### Given task:
Set down word for word each line from the start of the listing through the line that contains "import numpy as np", both included.

### Supplied data:

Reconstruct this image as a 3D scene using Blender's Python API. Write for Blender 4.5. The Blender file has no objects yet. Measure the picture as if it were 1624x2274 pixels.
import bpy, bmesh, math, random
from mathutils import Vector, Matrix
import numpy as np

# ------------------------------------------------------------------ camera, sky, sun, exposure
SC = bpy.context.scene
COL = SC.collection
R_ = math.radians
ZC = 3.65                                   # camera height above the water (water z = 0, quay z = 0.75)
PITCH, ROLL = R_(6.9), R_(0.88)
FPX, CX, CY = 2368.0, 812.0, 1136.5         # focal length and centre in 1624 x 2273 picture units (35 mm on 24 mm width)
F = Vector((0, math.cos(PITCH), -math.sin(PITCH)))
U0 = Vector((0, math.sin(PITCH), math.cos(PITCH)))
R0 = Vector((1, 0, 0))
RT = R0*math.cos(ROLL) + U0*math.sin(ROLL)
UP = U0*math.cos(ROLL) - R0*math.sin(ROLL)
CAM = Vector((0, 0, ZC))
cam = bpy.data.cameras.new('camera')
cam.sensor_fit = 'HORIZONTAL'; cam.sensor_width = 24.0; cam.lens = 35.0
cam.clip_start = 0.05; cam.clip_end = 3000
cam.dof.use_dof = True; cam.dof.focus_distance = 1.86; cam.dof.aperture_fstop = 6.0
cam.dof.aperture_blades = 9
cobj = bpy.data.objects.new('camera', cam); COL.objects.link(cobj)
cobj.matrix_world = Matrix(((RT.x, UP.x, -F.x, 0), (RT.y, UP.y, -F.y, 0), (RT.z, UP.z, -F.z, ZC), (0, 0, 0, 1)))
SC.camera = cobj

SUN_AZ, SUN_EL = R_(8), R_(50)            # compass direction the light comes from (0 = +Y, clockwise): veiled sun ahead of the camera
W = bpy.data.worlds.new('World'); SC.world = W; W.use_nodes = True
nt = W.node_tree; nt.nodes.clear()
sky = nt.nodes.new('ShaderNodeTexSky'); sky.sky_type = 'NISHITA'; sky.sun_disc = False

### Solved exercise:
Reconstruct this image as a 3D scene using Blender's Python API. Write for Blender 4.5. The Blender file has no objects yet. Measure the picture as if it were 1624x2274 pixels.
import bpy, bmesh, math, random
from mathutils import Vector, Matrix
import numpy as np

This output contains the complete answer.